Friday, 5 June 2009

THE NUCLEAR OPTION

What did the world look like ten thousand years ago? Any idea?

Not easy to imagine, is it? Very few people can describe what the view from your window would have been 10,000 years ago, and even then it's mostly guesswork.

How about a million years ago? Now, there's a challenge. Imagine what your local area looked like one million years ago. Can you do that?

Okay, let's try something different. What will the world look like one million years from now?

Oooh, that's cruel. Shall we try looking just 10,000 years into the future?

Makes your head hurt, doesn't it?

But it's important, because radioactive waste from nuclear power stations remains extremely dangerous for 10,000 years. Some isotopes are still a hazard for one million years!

In terms of nuclear waste management, experts admit that they are capable of planning one hundred years ahead.

So - every nuclear power station is generating incredibly dangerous waste products and we have no real idea of how to protect that hazardous waste. That stuff will still be horrendously dangerous when all our current civilisations have collapsed, when all known languages have ceased to be.

Addled idiots like VVASP seem to assume that the answer to our looming energy crisis is nuclear power.

That's right. They'd rather inflict a million years worth of danger on the planet than have a windfarm somewhere a bit near where they live.

A wind turbine can be erected, and dismantled, in roughly a day. Every scrap of energy involved in its production, transport and commissioning is recouped within its first year of operation. Which means that, for the remaining twenty-four years of its optimum working life, a wind turbine produces 'free electricity' with no harmful by-products or side-effects.

It's the cheapest energy going. The US and China have been investing heavily in this phenomenal resource. Wind power is the way forward - it's the future.

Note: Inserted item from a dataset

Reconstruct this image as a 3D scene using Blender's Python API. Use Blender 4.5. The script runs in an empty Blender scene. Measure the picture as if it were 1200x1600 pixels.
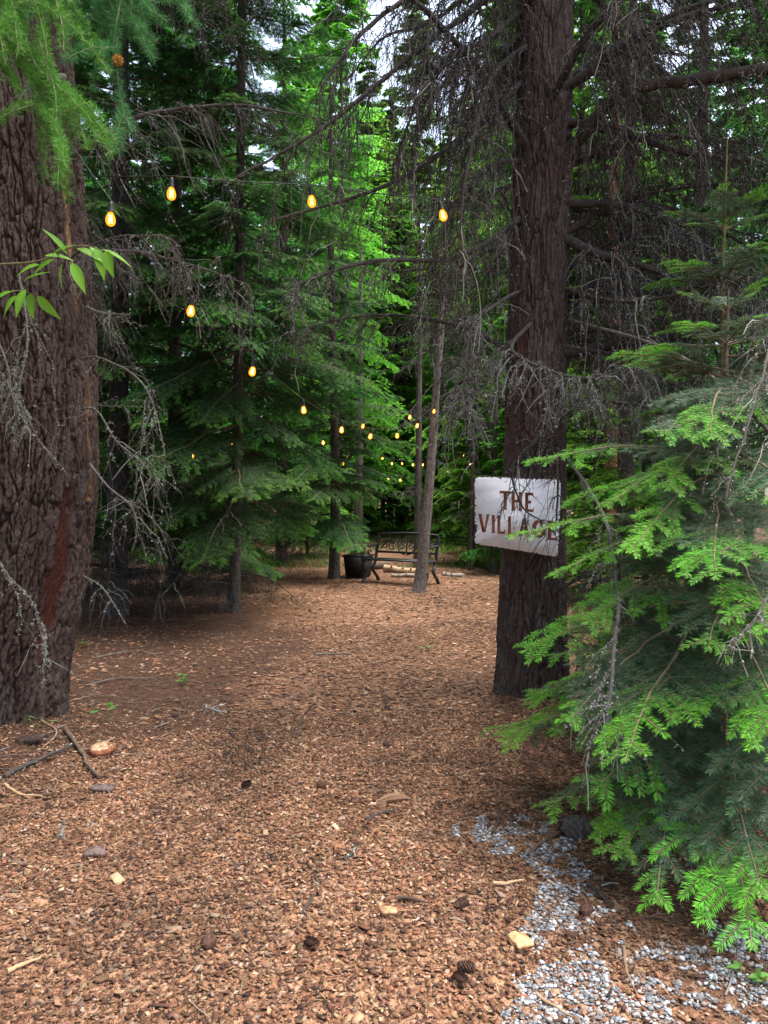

We don't even know how expensive nuclear power is. We don't know, because no one's yet had to deal with the problem of one million years worth of nuclear bio-hazard.

No one has yet been killed by a windfarm.

Do I need to mention Chernobyl?

The old ways of generating electricity are showing their age. Gas - do we really want to be dependent on Russia for our power? Oil - running out.

Coal - the recent legal ruling concerning the Kingsnorth protesters has ensured that, in the eyes of the law, coal-fuelled power stations are an environmental nightmare. 'Clean coal' exists - in theory. But it hasn't yet been tried out in practice, and it may prove to be impossible, or too expensive, to work.

Which leaves nuclear and renewables.

Leaving aside the hysterical, and utterly nonsensical remarks of VVASP's silliest spokesperson, that the Lenchwick Windfarm with 'kill the Vale countryside' (there have been few more stupid remarks in the debate than that one), one thing is for sure:-

Windfarms produce cheap, clean energy and leave no horrors in their wake.

And nuclear power?

Only a clear and present danger for anything up to a million years.

So which is the more sensible option, hunh?